第97回
一条真也
『嫌老社会を超えて』五木寛之著(中央公論新社)

 

 先日、作家の五木寛之氏を講師に迎え、サンレー創立50周年記念の講演会を開催しました。講演会に先だち、控室で五木氏とお話させていただきましたが、84歳を迎えた今もお元気な姿に驚きました。
 わたしは、昔から五木作品の大ファンです。中学時代に『青春の門』に夢中になり、その影響で早稲田大学に進学することを心に決めたほどです。五木氏の本はほとんど読ませていただきました。現在、五木氏とは「サンデー毎日」で一緒に連載をさせていただいており、とても光栄に思っております。
 その五木氏が「豊かな高齢社会」についてエッセイ風に綴ったのが、本書です。高齢者は「すでに孫もできた」「功成り名を挙げた」にもかかわらず、「もっと長生きしたい」と請い願います。これは、どうしてなのか。五木氏は次のように述べます。

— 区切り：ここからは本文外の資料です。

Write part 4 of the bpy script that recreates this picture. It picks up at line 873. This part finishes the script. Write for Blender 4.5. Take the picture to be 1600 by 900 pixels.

「まず考えられるのは、人には『何がなんでも生きていたい』という本能がある、ということです。食欲や性欲と同じような、『生存欲』という人間の持つ根源的な欲求です。ですから、いくつになっても生きていたいと本能的に思う。他人から『老醜』と笑われようがどうしようが、そんなことは関係がない。若い世代からすると、時として理解しづらい言動に映ったりもするでしょう」
 それでは、五木氏自身はなぜ84歳になっても生きているのか。あるいは、もっと生きたいと思うのは、なぜか。この質問に対して、五木氏は自身が生きる理由を次のように述べます。
「笑われるのを承知で言えば、私は『この世界がどう変わっていくのか、見ていたい』のです。日本だけではなく、アジアが、世界全体が、この先どのような変貌を遂げていくのかを目撃したい。知りたい。そのために長生きがしたいのです」
 本書では、今後の高齢者にとっての理想の生き方が以下のように語られます。
「『よりよい生き方』の最たるものは、『社会貢献』であるはずです。働くことに生きがいを感じられるのなら、年齢制限なく、そうすべきです」
 五木氏は、できるだけ社会保障の世話にならない覚悟で生きていくことを薦めます。たとえば、100歳を過ぎたら選挙権は悠然と下の世代に譲り、政は彼らに任せることを提案します。それこそが、高齢社会に生きる老人の自然な姿、「賢い生き方」なのではないかというのです。
 そう、それは嫌老ならぬ「賢老」という生き方なのです。そんな自立した老人たちが生き生きと暮らす世の中を、五木氏は「賢老社会」と呼んでおられます。